One other Republican co-author of that bill, Marco Rubio, is also running for President in 2016. However, Rubio has lacked Graham’s courage on immigration, abandoning the Senate bill in favor of a vacuous “border security first” soundbite that does absolutely nothing to address the 11 million in a humane manner.
Graham has long been vocal about the need for Republicans to present serious policy ideas to deal with the undocumented immigrant population –- and especially about the political blowback Republicans will face if they do not.
In post-election “autopsy report” released the year after Romney’s defeat, RNC Chair Reince Priebus said the GOP needed to help pass immigration reform and that, “if Hispanics think that we do not want them here, they will close their ears to our policies.”
“In essence, Hispanic voters tell us our Party’s position on immigration has become a litmus test, measuring whether we are meeting them with a welcome mat or a closed door.”
However, that report seems to have fallen on deaf ears within the Republican Party.

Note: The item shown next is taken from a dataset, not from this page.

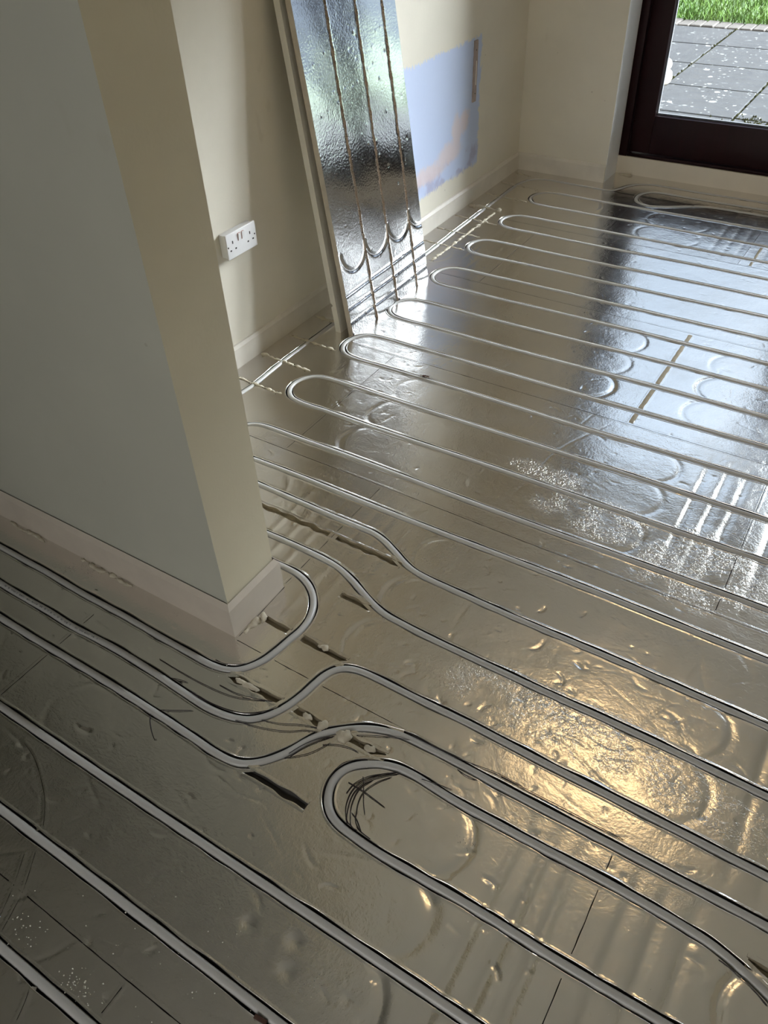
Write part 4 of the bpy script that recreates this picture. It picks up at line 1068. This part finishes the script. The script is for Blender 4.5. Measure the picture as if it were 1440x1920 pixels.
# pale crumbs: too many to count
vv, ff = [], []
def crumb(x, y_, r):
    b0 = len(vv); z0 = float(hsample(x, y_))
    pts = [(math.cos(a) * r * random.uniform(.6, 1.3), math.sin(a) * r * random.uniform(.5, 1.2)) for a in np.linspace(0, 2 * math.pi, 6)[:-1]]
    for px, py in pts: vv.append((x + px, y_ + py, z0 - 0.0003))
    vv.append((x, y_, z0 + r * random.uniform(.5, 1.1)))
    for i in range(5): ff.append((b0 + i, b0 + (i + 1) % 5, b0 + 5))
for _ in range(300): crumb(random.uniform(-1.3, 0.2), random.uniform(-0.02, 0.75), random.uniform(0.0004, 0.0011))
for _ in range(260): crumb(random.uniform(-1.5, 0.3), random.uniform(0.75, 3.8), random.uniform(0.0004, 0.0014))
for cx, cy, s_, n_ in ((-0.747, 0.087, 0.018, 55), (-0.90, 0.09, 0.035, 60), (-0.66, 0.2, 0.12, 60), (-0.5, 0.15, 0.12, 40), (-0.95, 0.72, 0.02, 14)):
    for _ in range(n_): crumb(random.gauss(cx, s_), random.gauss(cy, s_ * .6), random.uniform(0.0005, 0.0019))
o = pydata('foam_crumbs', vv, ff, M['dust']); tag(o, 'pale foam crumbs and dust specks scattered over the foil floor', 'crumbs', None, 'stuff')

# ================================================================== OUTSIDE
PZO = -0.15
bm = bmesh.new(); box(bm, -9, 9, 4.76, 9.05, PZO - 0.2, PZO - 0.012)
tag(bmobj('patio_bed', bm, M['moss']), kind='structure')
bm = bmesh.new()
for i in range(-8, 9):
    for j in range(0, 7):
        xa = -1.815 + 0.69 * i + 0.008; xb = xa + 0.69 - 0.016
        ya = 4.77 + 0.7125 * j + 0.004 if j else 4.77; yb = 4.74 + 0.7125 * (j + 1) - 0.004
        ya = 4.036 + 0.709 * (j + 1) + 0.007; yb = ya + 0.709 - 0.014
        if yb > 9.05: yb = 9.04
        if yb - ya < 0.1: continue
        box(bm, xa, xb, ya, yb, PZO - 0.05, PZO + random.uniform(-0.004, 0.003), 0.006, 1)
tag(bmobj('patio', bm, M['slab']), kind='structure')
bm = bmesh.new()
for i in range(-60, 60):
    xa = -1.8 + i * 0.118
    box(bm, xa + 0.006, xa + 0.112, 9.06, 9.325, PZO - 0.05, PZO + random.uniform(-.004, .006), 0.008, 1)
tag(bmobj('patio_edging', bm, M['brick']), kind='structure')
# moss tufts along the slab joints
vv, ff = [], []
def tuft(x, y_, r, hgt):
    b0 = len(vv); n_ = 6
    for a in np.linspace(0, 2 * math.pi, n_ + 1)[:-1]: vv.append((x + r * math.cos(a) * random.uniform(.7, 1.3), y_ + r * math.sin(a) * random.uniform(.7, 1.3), PZO - 0.01))
    vv.append((x, y_, PZO + hgt))
    for i in range(n_): ff.append((b0 + i, b0 + (i + 1) % n_, b0 + n_))
for i in range(-2, 4):
    xj = -1.815 + 0.69 * i
    for yv in np.arange(4.8, 9.05, 0.012):
        dn = 0.55 + 0.45 * math.sin(yv * 2.3 + i * 1.7)
        if random.random() < 0.75 * dn: tuft(xj + random.gauss(0, .006), yv, random.uniform(.006, .016), random.uniform(.002, .010))
for j in range(1, 7):
    yj = 4.036 + 0.709 * (j + 1)
    for xv in np.arange(-3, 1.5, 0.016):
        if random.random() < 0.30: tuft(xv, yj + random.gauss(0, .004), random.uniform(.005, .010), random.uniform(.001, .005))
for _ in range(60): tuft(-1.02 + random.gauss(0, .09), 6.15 + random.gauss(0, .05), random.uniform(.008, .02), random.uniform(.006, .02))
o = pydata('joint_moss', vv, ff, M['moss']); tag(o, 'green moss growing in the joints between patio slabs', 'moss', None, 'stuff')
bm = bmesh.new(); box(bm, -14, 14, 9.33, 26, PZO - 0.2, PZO - 0.01)
tag(bmobj('lawn', bm, M['soil']), kind='structure')
# grass blades
nb = 30000
bx = RNG.uniform(-3.2, 3.6, nb); by = 9.31 + RNG.power(0.7, nb) * 4.2
hh = RNG.uniform(0.035, 0.085, nb); an = RNG.uniform(0, 2 * np.pi, nb); wd = RNG.uniform(0.003, 0.006, nb); ln = RNG.normal(0, 0.035, (nb, 2))
dx, dy = np.cos(an) * wd, np.sin(an) * wd
z0 = PZO - 0.012
V = np.empty((nb, 5, 3))
V[:, 0] = np.column_stack([bx - dx, by - dy, np.full(nb, z0)]); V[:, 1] = np.column_stack([bx + dx, by + dy, np.full(nb, z0)])
mx_, my_ = bx + ln[:, 0] * .4, by + ln[:, 1] * .4
V[:, 2] = np.column_stack([mx_ + dx * .8, my_ + dy * .8, z0 + hh * .6]); V[:, 3] = np.column_stack([mx_ - dx * .8, my_ - dy * .8, z0 + hh * .6])
V[:, 4] = np.column_stack([bx + ln[:, 0], by + ln[:, 1], z0 + hh])
me = bpy.data.meshes.new('grass')
me.vertices.add(nb * 5); me.vertices.foreach_set('co', V.reshape(-1).astype(np.float32))
b5 = np.arange(nb)[:, None] * 5
L4 = b5 + np.array([0, 1, 2, 3]); L3 = b5 + np.array([3, 2, 4])
loops = np.concatenate([L4.ravel(), L3.ravel()]).astype(np.int32)
starts = np.concatenate([np.arange(nb) * 4, nb * 4 + np.arange(nb) * 3]).astype(np.int32)
me.loops.add(len(loops)); me.loops.foreach_set('vertex_index', loops)
me.polygons.add(nb * 2); me.polygons.foreach_set('loop_start', starts)
me.update(calc_edges=True); me.validate(); me.materials.append(M['grass'])
o = bpy.data.objects.new('grass', me); COL.objects.link(o)
tag(o, 'bright green lawn grass beyond the patio edging blocks', 'grass', None, 'stuff')
# cream stone plinth on the patio, just inside the left edge of the glass
prof = [(0.0, 0.0), (0.165, 0.0), (0.178, 0.015), (0.184, 0.045), (0.176, 0.075), (0.160, 0.088), (0.150, 0.096), (0.163, 0.110), (0.167, 0.130), (0.158, 0.152), (0.135, 0.165), (0.112, 0.180), (0.085, 0.200), (0.0, 0.205)]
n = 40; vv = []; ff = []
for r_, z_ in prof:
    for a in range(n): vv.append((r_ * math.cos(a / n * 2 * math.pi), r_ * math.sin(a / n * 2 * math.pi), z_))
for i in range(len(prof) - 1):
    for a in range(n): ff.append((i * n + a, i * n + (a + 1) % n, (i + 1) * n + (a + 1) % n, (i + 1) * n + a))
o = pydata('garden_plinth', vv, ff, M['urn'], smooth=True, loc=(-1.955, 6.85, PZO))
tag(o, 'cream stone ringed plinth foot on the patio outside the glazed door', 'plinth')
bpy.context.view_layer.update()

While enough votes existed in the House last Congress to pass a path to citizenship, Speaker John Boehner and GOP House leaders refused to bring it to the floor for a vote, instead repeatedly passing anti-immigrant legislation handcrafted by Steve King and doubling-down on the GOP’s harsh anti-Latino and anti-immigrant rhetoric.
As Latino Decisions has noted, Romney lost Latino voters to President Barack Obama by a disastrous margin of 75-23%. Advisors from the Romney campaign — and even Romney himself — eventually acknowledged that embracing the failed “self-deportation” policy to please GOP primary voters was a mistake that eventually cost them the general election.
Now the question is, as immigration becomes the issue of the 2016 Presidential election, if Republican voters will listen to Graham’s advice and finally reject Romney’s failed policy, or face yet another rejection themselves from Latino, Asian, and immigrant voters in 2016.